Sunday, February 01, 2009

Bulk Soup

Soup is usually an opportunity to improvise. It gets concocted out of a little of this, a little of that, and whatever odds and ends seem compatible and need using up. All in the pot, simmer til done, eat, and move on with a cleaner fridge and a fuller belly. My dad is an expert at this kind of soup improvisation. If asked what's in one of his creations, he'll just smile and say, "Have some first. Then I'll tell you." Secret ingredients of his that I can recall include jam, old salad, and ketchup. But the soup pot always manages to transform the mixture into a meal worthy of the family, if not reliably something you'd want to trot out in front of guests.

But the other day, faced with the prospect of a tablefull of wintertime lunch guests, I needed a more predictable soup. Far be it from me to follow someone else's recipe, I started from scratch. I was out of homemade broth (thanks to an intestinal bug that made the rounds), and I didn't have the patience to make a whole new batch that would be used up in one meal. And I wanted something easy. So I started with the tricks I knew worked: sausage (it's pre-seasoned, pre-cleaned, and contains enough fat to carry a soupsworth of flavors), dried garlic and onion (optional, of course), browning, long simmering, and the magic of the overnight wait.
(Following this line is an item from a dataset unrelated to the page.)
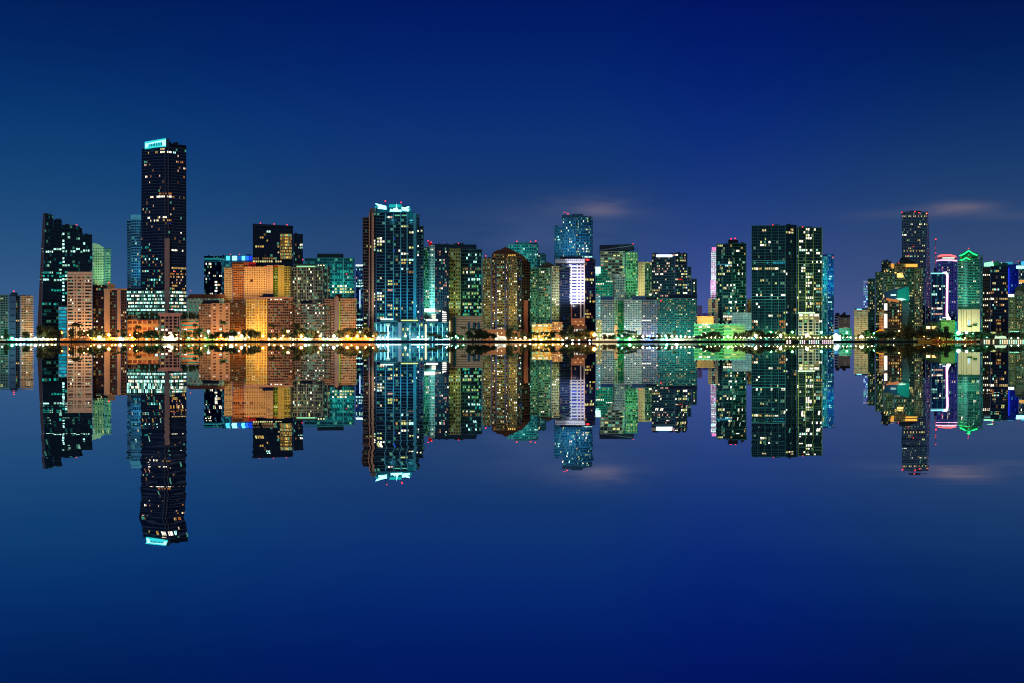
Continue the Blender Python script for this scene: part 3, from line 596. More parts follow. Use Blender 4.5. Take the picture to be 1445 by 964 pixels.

About that overnight wait: soup and soup-like foods are always better the next day, after the flavors have had time to swim around each other for a while, so it only makes sense to harness the power of that phenomenon and serve day-old soup to guests. The problem arises when you have a lot of guests and not a lot of space in the fridge. So in the recipe below, only part of the soup sits overnight: the ingredients that have the most to give (sausage, onion, garlic, spices) and the most to gain (beans, potatoes,) by the wait.

Sausage and White Bean Soup
serves 8-10
cooking time: 2 days (mostly waiting and simmering)

2 pounds sweet Italian sausage links (or 2 pounds bulk sausage)
3 cans cannellini beans, drained
4 white potatoes, diced
one or two bunches of kale or collards (you could use frozen)
1 tablespoon dried onion flakes
2 teaspoons chopped dried garlic
3 boxes low-salt chicken broth (or 12 cups homemade)
1/2 teaspoon red pepper flakes, or to taste
sherry or white wine, to taste

The day before you want to serve the soup, brown the sausage links well on all sides. Once they're cooked through, chop them up into small bite sized chunks. If you have time and the inclination, brown the chunks again. In a large pot, combine the beans, sausage, potatoes, onion, garlic, red pepper, and one box (or four cups) of the broth. Simmer for an hour or so. Refrigerate overnight.

The next day, de-stem and steam the greens and chop them (do this neatly to avoid long stringy green bits trailing from people's soup spoons). Heat the bean/sausage mixture in a large pot and add the rest of the broth and the chopped greens. Let the soup simmer for at least two hours, if not four. There is nothing in this soup that can be over-cooked. You want the greens to go from bright green and springy to dull green and tired to dark greenish-gray and thoroughly limp. The potatoes and beans should fall into mush at the lightest touch. The sausage should be but a shadow of its former self, having given its all for the good of the broth.

Once the soup seems good and cooked, and you want to eat it soon, start tasting and adjusting. With all the simmering, it may have lost a good amount of liquid, and may benefit from the addition of water. Depending on how salty the broth and sausages were, the soup may need dilution even if it didn't get cooked down much. And it will likely need some acidity to perk it up a little. I tend to add wine or dry sherry, but vinegar would do it too. If you want it spicier, a little hot sauce would help.

And a word about volume... Thanks to our one-cup measure which works nicely as a ladle, I happen to know that this recipe, as made by me this week, made a little more than twenty cups of soup, and two cups make a nice serving size, with bread and salad and dessert.

3 comments:

Garth said...

Wait? You can buy frozen greens? Like at a grocery store. This could change everything.

Ok, not for me personally, but in theory.

Anna said...

Yes! At least here you can, in the most Italian state in the nation. Thanks to the power of Little Old Italian ladies, who I'd bet do at least 64% of all the home cooking statewide, we can buy frozen kale, frozen collards, fresh pizza dough, frozen pizza dough, pickled everything, and seventy (or so) kinds of sausage in the regular grocery store. But what you lack in quirky italian ingredients, you make up for in asian ingredients (not to mention your unforgivably long growing season) so don't feel put out if you have no frozen kale.

lauren said...

Well, we do have some that froze when there was a foot of snow ... they came right back though. Does that count?